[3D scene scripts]

━━━━

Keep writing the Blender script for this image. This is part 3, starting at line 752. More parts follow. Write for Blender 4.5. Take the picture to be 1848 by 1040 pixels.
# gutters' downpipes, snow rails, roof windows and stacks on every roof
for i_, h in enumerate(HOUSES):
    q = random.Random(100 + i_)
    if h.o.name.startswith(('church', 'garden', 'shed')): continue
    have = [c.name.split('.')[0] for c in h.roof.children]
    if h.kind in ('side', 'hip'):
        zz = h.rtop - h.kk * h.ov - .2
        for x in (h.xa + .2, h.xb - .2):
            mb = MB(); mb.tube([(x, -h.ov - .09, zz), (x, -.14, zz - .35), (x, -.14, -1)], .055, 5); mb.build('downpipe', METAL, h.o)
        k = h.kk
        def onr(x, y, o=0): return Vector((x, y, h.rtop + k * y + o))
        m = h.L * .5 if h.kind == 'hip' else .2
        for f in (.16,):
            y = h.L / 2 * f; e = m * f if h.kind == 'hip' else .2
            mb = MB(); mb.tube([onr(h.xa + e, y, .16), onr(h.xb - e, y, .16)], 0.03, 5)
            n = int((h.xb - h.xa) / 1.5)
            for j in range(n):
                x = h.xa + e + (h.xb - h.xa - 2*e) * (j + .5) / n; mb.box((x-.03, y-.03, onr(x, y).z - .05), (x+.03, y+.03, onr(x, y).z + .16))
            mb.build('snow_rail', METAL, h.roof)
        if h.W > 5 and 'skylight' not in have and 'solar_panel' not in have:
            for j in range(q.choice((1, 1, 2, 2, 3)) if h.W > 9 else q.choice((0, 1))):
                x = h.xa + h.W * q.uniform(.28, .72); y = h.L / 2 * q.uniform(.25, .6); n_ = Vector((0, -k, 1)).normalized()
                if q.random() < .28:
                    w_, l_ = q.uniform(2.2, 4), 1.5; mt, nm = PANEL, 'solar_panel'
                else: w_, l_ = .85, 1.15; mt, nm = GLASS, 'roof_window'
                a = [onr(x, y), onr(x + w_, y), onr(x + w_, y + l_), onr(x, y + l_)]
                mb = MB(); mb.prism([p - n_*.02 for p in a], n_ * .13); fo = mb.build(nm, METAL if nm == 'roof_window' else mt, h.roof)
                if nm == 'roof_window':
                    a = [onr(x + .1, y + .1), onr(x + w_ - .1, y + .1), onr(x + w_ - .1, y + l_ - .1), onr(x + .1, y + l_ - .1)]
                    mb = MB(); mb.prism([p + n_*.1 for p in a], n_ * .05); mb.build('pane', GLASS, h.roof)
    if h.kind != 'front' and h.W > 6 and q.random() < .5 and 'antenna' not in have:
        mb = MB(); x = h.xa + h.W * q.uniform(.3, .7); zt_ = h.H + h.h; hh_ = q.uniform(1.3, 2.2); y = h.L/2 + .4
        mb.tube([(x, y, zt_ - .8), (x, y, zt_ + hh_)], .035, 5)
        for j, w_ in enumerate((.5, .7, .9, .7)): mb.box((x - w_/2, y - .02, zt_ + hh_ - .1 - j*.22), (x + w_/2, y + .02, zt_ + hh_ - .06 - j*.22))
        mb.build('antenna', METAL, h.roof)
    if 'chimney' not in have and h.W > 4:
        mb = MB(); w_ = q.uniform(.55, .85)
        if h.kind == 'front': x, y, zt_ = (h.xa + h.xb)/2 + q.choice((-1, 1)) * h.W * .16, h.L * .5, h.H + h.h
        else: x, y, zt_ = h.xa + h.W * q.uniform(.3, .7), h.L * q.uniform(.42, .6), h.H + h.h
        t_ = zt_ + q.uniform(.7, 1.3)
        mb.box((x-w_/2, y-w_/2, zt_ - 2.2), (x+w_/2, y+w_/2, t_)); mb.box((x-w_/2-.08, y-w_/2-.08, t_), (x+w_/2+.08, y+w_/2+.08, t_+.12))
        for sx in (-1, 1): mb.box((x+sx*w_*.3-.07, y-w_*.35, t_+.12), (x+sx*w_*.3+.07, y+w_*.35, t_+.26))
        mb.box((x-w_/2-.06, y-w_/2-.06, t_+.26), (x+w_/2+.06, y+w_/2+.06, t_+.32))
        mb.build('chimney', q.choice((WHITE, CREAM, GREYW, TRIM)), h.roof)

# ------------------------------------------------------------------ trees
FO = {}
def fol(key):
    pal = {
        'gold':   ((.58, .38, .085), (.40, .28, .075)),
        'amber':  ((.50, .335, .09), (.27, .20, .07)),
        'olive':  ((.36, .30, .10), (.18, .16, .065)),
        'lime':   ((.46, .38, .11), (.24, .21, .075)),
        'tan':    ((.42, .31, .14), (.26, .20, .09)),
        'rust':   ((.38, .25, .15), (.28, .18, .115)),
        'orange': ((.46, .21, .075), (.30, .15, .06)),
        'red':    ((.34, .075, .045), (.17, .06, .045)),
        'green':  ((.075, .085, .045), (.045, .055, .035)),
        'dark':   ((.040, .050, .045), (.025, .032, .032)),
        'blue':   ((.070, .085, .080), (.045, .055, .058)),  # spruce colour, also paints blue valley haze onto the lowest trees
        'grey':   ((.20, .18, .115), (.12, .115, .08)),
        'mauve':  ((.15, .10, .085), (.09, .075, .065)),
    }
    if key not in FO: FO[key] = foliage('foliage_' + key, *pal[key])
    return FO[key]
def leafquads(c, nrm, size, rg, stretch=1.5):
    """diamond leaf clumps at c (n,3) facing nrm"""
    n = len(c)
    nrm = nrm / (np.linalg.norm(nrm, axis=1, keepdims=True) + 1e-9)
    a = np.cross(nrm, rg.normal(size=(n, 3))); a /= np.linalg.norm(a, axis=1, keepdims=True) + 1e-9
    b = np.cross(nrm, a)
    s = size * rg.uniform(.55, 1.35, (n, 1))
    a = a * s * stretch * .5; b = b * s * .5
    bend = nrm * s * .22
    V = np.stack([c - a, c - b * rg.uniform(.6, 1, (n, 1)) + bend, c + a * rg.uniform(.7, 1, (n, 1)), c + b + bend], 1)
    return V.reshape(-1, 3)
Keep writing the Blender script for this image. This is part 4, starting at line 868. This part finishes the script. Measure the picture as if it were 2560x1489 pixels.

━━━━

The request:
Print the whole listing exactly as it is.

Worked answer:
Keep writing the Blender script for this image. This is part 3, starting at line 752. More parts follow. Write for Blender 4.5. Take the picture to be 1848 by 1040 pixels.
# gutters' downpipes, snow rails, roof windows and stacks on every roof
for i_, h in enumerate(HOUSES):
    q = random.Random(100 + i_)
    if h.o.name.startswith(('church', 'garden', 'shed')): continue
    have = [c.name.split('.')[0] for c in h.roof.children]
    if h.kind in ('side', 'hip'):
        zz = h.rtop - h.kk * h.ov - .2
        for x in (h.xa + .2, h.xb - .2):
            mb = MB(); mb.tube([(x, -h.ov - .09, zz), (x, -.14, zz - .35), (x, -.14, -1)], .055, 5); mb.build('downpipe', METAL, h.o)
        k = h.kk
        def onr(x, y, o=0): return Vector((x, y, h.rtop + k * y + o))
        m = h.L * .5 if h.kind == 'hip' else .2
        for f in (.16,):
            y = h.L / 2 * f; e = m * f if h.kind == 'hip' else .2
            mb = MB(); mb.tube([onr(h.xa + e, y, .16), onr(h.xb - e, y, .16)], 0.03, 5)
            n = int((h.xb - h.xa) / 1.5)
            for j in range(n):
                x = h.xa + e + (h.xb - h.xa - 2*e) * (j + .5) / n; mb.box((x-.03, y-.03, onr(x, y).z - .05), (x+.03, y+.03, onr(x, y).z + .16))
            mb.build('snow_rail', METAL, h.roof)
        if h.W > 5 and 'skylight' not in have and 'solar_panel' not in have:
            for j in range(q.choice((1, 1, 2, 2, 3)) if h.W > 9 else q.choice((0, 1))):
                x = h.xa + h.W * q.uniform(.28, .72); y = h.L / 2 * q.uniform(.25, .6); n_ = Vector((0, -k, 1)).normalized()
                if q.random() < .28:
                    w_, l_ = q.uniform(2.2, 4), 1.5; mt, nm = PANEL, 'solar_panel'
                else: w_, l_ = .85, 1.15; mt, nm = GLASS, 'roof_window'
                a = [onr(x, y), onr(x + w_, y), onr(x + w_, y + l_), onr(x, y + l_)]
                mb = MB(); mb.prism([p - n_*.02 for p in a], n_ * .13); fo = mb.build(nm, METAL if nm == 'roof_window' else mt, h.roof)
                if nm == 'roof_window':
                    a = [onr(x + .1, y + .1), onr(x + w_ - .1, y + .1), onr(x + w_ - .1, y + l_ - .1), onr(x + .1, y + l_ - .1)]
                    mb = MB(); mb.prism([p + n_*.1 for p in a], n_ * .05); mb.build('pane', GLASS, h.roof)
    if h.kind != 'front' and h.W > 6 and q.random() < .5 and 'antenna' not in have:
        mb = MB(); x = h.xa + h.W * q.uniform(.3, .7); zt_ = h.H + h.h; hh_ = q.uniform(1.3, 2.2); y = h.L/2 + .4
        mb.tube([(x, y, zt_ - .8), (x, y, zt_ + hh_)], .035, 5)
        for j, w_ in enumerate((.5, .7, .9, .7)): mb.box((x - w_/2, y - .02, zt_ + hh_ - .1 - j*.22), (x + w_/2, y + .02, zt_ + hh_ - .06 - j*.22))
        mb.build('antenna', METAL, h.roof)
    if 'chimney' not in have and h.W > 4:
        mb = MB(); w_ = q.uniform(.55, .85)
        if h.kind == 'front': x, y, zt_ = (h.xa + h.xb)/2 + q.choice((-1, 1)) * h.W * .16, h.L * .5, h.H + h.h
        else: x, y, zt_ = h.xa + h.W * q.uniform(.3, .7), h.L * q.uniform(.42, .6), h.H + h.h
        t_ = zt_ + q.uniform(.7, 1.3)
        mb.box((x-w_/2, y-w_/2, zt_ - 2.2), (x+w_/2, y+w_/2, t_)); mb.box((x-w_/2-.08, y-w_/2-.08, t_), (x+w_/2+.08, y+w_/2+.08, t_+.12))
        for sx in (-1, 1): mb.box((x+sx*w_*.3-.07, y-w_*.35, t_+.12), (x+sx*w_*.3+.07, y+w_*.35, t_+.26))
        mb.box((x-w_/2-.06, y-w_/2-.06, t_+.26), (x+w_/2+.06, y+w_/2+.06, t_+.32))
        mb.build('chimney', q.choice((WHITE, CREAM, GREYW, TRIM)), h.roof)

# ------------------------------------------------------------------ trees
FO = {}
def fol(key):
    pal = {
        'gold':   ((.58, .38, .085), (.40, .28, .075)),
        'amber':  ((.50, .335, .09), (.27, .20, .07)),
        'olive':  ((.36, .30, .10), (.18, .16, .065)),
        'lime':   ((.46, .38, .11), (.24, .21, .075)),
        'tan':    ((.42, .31, .14), (.26, .20, .09)),
        'rust':   ((.38, .25, .15), (.28, .18, .115)),
        'orange': ((.46, .21, .075), (.30, .15, .06)),
        'red':    ((.34, .075, .045), (.17, .06, .045)),
        'green':  ((.075, .085, .045), (.045, .055, .035)),
        'dark':   ((.040, .050, .045), (.025, .032, .032)),
        'blue':   ((.070, .085, .080), (.045, .055, .058)),  # spruce colour, also paints blue valley haze onto the lowest trees
        'grey':   ((.20, .18, .115), (.12, .115, .08)),
        'mauve':  ((.15, .10, .085), (.09, .075, .065)),
    }
    if key not in FO: FO[key] = foliage('foliage_' + key, *pal[key])
    return FO[key]
def leafquads(c, nrm, size, rg, stretch=1.5):
    """diamond leaf clumps at c (n,3) facing nrm"""
    n = len(c)
    nrm = nrm / (np.linalg.norm(nrm, axis=1, keepdims=True) + 1e-9)
    a = np.cross(nrm, rg.normal(size=(n, 3))); a /= np.linalg.norm(a, axis=1, keepdims=True) + 1e-9
    b = np.cross(nrm, a)
    s = size * rg.uniform(.55, 1.35, (n, 1))
    a = a * s * stretch * .5; b = b * s * .5
    bend = nrm * s * .22
    V = np.stack([c - a, c - b * rg.uniform(.6, 1, (n, 1)) + bend, c + a * rg.uniform(.7, 1, (n, 1)), c + b + bend], 1)
    return V.reshape(-1, 3)
Keep writing the Blender script for this image. This is part 4, starting at line 868. This part finishes the script. Measure the picture as if it were 2560x1489 pixels.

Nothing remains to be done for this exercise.